C'entra tutto ciò con
l’Europa e le elezioni di maggio ? Certo che sì, stante la crisi evidente del
vecchio sistema politico dell’intera Europa, da 20 anni basato sul bipolarismo
asfittico fra conservatori e socialdemocratici, che in ben 11 paesi di fatto
stanno approdando a larghe intese per sopravvivere al calo di consensi. L’interpretazione
sanguinosa dell’austerità verso i deboli esaspera l’intero continente.
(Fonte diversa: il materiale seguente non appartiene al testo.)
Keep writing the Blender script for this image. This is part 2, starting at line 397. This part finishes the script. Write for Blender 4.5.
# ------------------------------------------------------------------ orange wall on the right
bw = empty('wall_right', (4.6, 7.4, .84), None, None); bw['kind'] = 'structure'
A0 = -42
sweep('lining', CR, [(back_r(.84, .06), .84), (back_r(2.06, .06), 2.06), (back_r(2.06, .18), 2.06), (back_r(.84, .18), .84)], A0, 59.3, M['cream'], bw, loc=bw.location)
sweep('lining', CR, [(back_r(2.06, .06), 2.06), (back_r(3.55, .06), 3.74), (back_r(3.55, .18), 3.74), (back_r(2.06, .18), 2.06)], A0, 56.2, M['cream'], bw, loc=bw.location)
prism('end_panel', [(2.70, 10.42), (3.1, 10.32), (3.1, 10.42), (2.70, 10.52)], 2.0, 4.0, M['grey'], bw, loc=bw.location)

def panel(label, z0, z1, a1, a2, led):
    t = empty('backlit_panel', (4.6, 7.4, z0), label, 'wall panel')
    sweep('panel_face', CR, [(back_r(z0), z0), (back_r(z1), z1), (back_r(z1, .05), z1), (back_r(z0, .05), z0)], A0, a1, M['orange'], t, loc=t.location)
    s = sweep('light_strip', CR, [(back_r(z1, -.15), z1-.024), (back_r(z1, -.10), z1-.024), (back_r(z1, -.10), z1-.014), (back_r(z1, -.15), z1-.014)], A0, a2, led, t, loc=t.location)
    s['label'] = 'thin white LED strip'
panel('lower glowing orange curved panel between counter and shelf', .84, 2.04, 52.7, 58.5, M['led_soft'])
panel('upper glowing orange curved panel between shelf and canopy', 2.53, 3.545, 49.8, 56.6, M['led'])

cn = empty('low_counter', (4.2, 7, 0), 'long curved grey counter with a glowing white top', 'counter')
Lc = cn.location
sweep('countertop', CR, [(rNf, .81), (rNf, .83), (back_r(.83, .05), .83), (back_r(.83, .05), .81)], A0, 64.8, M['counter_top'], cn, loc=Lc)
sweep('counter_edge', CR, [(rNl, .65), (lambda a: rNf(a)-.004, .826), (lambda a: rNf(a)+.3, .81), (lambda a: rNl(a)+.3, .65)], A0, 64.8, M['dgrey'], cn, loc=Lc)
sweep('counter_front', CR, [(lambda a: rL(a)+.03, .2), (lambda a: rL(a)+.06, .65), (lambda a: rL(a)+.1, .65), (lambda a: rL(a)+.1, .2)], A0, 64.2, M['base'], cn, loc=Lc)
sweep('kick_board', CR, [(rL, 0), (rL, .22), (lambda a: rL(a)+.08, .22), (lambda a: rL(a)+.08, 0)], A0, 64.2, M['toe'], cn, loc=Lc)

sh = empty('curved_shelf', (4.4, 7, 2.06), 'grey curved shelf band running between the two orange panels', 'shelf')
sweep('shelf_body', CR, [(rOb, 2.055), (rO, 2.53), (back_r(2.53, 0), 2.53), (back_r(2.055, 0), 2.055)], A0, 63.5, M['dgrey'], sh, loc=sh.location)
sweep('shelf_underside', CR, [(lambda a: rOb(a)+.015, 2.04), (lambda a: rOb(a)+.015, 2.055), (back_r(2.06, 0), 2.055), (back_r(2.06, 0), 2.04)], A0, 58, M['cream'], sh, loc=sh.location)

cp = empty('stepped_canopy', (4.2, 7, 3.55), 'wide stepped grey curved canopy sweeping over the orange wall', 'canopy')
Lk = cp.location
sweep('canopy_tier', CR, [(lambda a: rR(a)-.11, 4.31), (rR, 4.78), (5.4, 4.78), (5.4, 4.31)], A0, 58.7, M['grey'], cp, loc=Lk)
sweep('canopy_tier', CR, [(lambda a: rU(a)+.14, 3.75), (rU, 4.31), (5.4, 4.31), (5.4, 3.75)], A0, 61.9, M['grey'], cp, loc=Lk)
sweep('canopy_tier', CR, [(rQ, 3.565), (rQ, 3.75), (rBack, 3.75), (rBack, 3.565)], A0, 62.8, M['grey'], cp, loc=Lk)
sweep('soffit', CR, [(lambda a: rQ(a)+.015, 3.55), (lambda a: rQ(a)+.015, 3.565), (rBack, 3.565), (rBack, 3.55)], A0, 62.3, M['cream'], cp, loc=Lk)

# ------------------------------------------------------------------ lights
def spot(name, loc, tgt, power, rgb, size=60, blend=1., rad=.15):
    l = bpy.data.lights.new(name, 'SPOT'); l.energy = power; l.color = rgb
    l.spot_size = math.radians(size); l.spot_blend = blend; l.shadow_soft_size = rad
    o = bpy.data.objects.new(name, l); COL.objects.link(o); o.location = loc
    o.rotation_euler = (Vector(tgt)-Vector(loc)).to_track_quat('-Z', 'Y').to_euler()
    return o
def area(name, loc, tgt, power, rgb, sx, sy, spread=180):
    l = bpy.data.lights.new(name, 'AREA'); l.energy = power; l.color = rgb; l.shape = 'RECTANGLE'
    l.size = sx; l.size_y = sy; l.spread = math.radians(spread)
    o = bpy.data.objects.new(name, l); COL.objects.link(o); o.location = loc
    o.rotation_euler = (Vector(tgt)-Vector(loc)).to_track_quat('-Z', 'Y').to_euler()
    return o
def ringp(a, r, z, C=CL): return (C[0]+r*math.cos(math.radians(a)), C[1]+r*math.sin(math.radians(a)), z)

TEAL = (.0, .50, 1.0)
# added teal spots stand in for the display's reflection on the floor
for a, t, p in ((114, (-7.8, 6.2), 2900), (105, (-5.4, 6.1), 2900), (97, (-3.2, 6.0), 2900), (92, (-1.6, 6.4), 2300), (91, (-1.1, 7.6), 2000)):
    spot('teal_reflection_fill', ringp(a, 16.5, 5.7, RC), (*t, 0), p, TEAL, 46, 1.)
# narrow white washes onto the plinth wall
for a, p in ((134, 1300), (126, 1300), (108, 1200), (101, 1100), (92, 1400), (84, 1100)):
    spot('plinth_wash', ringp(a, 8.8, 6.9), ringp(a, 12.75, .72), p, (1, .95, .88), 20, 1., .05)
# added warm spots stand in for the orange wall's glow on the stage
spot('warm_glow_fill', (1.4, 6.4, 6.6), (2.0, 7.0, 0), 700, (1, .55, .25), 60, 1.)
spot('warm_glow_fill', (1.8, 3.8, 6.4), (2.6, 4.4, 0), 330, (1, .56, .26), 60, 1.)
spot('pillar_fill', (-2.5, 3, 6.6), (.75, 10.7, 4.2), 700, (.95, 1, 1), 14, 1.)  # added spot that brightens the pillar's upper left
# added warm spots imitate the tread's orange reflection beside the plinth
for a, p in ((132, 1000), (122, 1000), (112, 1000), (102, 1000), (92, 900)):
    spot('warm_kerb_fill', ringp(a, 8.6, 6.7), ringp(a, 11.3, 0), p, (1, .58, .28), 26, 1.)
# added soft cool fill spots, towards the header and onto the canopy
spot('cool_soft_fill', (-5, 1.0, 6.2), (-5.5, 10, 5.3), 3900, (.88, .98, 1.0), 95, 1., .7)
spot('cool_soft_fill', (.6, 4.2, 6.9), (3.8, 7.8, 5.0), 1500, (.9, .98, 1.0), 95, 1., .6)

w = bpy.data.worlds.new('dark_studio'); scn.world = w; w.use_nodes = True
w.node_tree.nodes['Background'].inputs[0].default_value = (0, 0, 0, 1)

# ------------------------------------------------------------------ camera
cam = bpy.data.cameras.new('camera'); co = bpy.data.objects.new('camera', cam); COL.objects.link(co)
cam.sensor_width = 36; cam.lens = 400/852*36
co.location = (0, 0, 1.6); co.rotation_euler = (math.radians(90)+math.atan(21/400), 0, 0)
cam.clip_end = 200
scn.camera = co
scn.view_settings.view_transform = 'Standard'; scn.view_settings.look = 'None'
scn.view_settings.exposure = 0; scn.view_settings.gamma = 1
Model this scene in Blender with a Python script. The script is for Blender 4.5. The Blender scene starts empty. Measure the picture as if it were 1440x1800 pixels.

Alla
fine una nutrita pattuglia di grillini a Bruxelles ci finirà anche se non si
comprende se sfuggiranno fino in fondo alla trappola di farsi mettere
nell’angolo degli euroscettici, ne quali criteri e che qualità emergeranno per gli
eletti , ne tantomeno come, e con chi, i 5Stelle costituiranno un gruppo a
Bruxelles. Ma si aprirà comunque una fase storica nuova che potrebbe essere di
grande rilievo se le tre aree non allineate alle larghe intese europee (
grillini, ecologisti e sinistra radicale) trovassero forme di convergenza non episodiche. I temi ci sono tutti: chiudere
la fase dell’austerità ma indicare la direzione della conversione ecologica come unico “sviluppo” possibile; garantire in
tutta Europa le condizioni minime di
reddito per una dignitosa sopravvivenza nel mentre si riconverte il sistema
economico; chiudere definitivamente con l’era
del nucleare che, è bene ricordare resta per tutti , anche per noi, “il nemico alle porte” , con 150 impianti , che
può colpire in ogni momento; uscire
dall’era dell’auto e del trasporto privato che brucia idrocarburi perché non possiamo più
permetterci , da tutti i punti di vista, 150 milioni di auto in giro per il
continente. Infine adottare Terre ed Acque del Continente e
tutelarle per le generazioni future. Se
si aprisse un vero confronto su un progetto di diversa Europa, invece che
guardare i propri interessi di sopravvivenza o di retrobottega, un' aria nuova
spazzerebbe via le nebbie che stagnano sul nostro malmesso continente.